Algunos plantean que es acertada la opción del mandatario, porque como presidente de todos los estadounidenses, sin importar el color de la piel de los grupos enfrentados o sus preferencias políticas, debe mostrar equidistancia. Otros plantean que el presidente sí debe ir a Ferguson, incluso tomar partido, del lado de la justicia, sea cual sea este lado, y que además ya no debería tener tantos remilgos en mostrar posiciones porque no tiene la posibilidad de correr por un tercer período.
Los críticos más ácidos han sostenido que Obama no plantea nada porque ya no tiene nada que plantear, porque está agotado, que ya no tiene ideas, quizás queriendo decir “ideales”. Que el presidente ya no es “juicy”, que se le agotó el “mojo”, usando metáforas gastronómicas del Sur de Estados Unidos, o que sencillamente esta es otra pelea más que el estadista ha decidido no pelear.
Como candidato, y más aun como presidente, Obama siempre se ha querido situar como un líder “postracial”, pero no siempre ha podido. A veces ha tenido que implicarse en el debate y tomar riesgos, como cuando dio su famoso Discurso de la Raza, en la campaña de 2008.
En ese momento, como candidato presidencial, la pieza oratoria fortaleció su perfil de político unificador y más bien galvanizó las simpatías de las mayorías en torno a su posición pro armonía racial como única de forma de avanzar en la consolidación de una sociedad más igualitaria y justa.
Los presidentes, aunque tienen el potencial de provocar a su favor el cierre de filas de sus naciones en medio de las grandes crisis y controversias, también son figuras que provocan una alta polarización, y Obama ha sido probablemente el que más ha polarizado los últimos tiempos, incluso más que su antecesor Bush, que es mucho decir.
Cuando Obama, como presidente, ha hecho pronunciamientos que tocan el tema de los conflictos raciales, ha provocado profundas controversias, invariablemente, y esa es la razón, por la que esta vez ha tenido excesiva cautela, yendo contracorriente del ABC de la gestión de la comunicación crisis y negándose a usar la que ha sido sin duda su mejor arma política: su poderosa oratoria, allí en Ferguson, donde se está batiendo el cobre.

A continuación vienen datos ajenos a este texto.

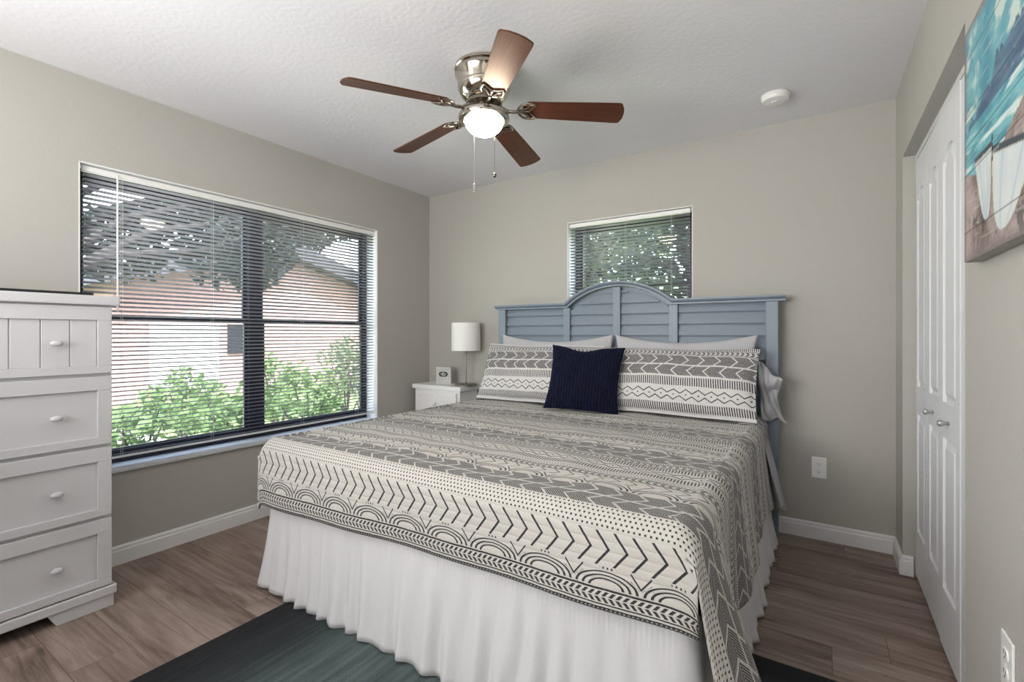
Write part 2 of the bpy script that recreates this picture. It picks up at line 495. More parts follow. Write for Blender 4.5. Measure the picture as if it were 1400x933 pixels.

La comunicación no es un ciencia exacta. Tiene mucho de arte y de intuición. No siempre se pueden o deben seguir los manuales, y esta vez la Casa Blanca ha optado por ignorarlos. Ha sido una decisión arriesgada, porque también contribuirá a continuar drenando la aprobación ya mal trecha del que fuera la gran ilusión de la política contemporánea. Pero ya lo dijo Mario Cuomo alguna vez: “Se hace campaña con poesía, pero se gobierna con prosa”.
El presidente tiene una aprobación tan baja y dado que está en su última gestión, es decir, poco que perder y pocas posibilidades de empeorar, que probablemente le habría convenido por lo menos hacer un gesto, interrumpir sus vacaciones e ir a Ferguson, estar allí, como un símbolo, una garantía de justicia, situarse del lado de los que sufren, sin comprometer su equidistancia como presidente: sus artilugios verbales, todavía, dan para eso y para más.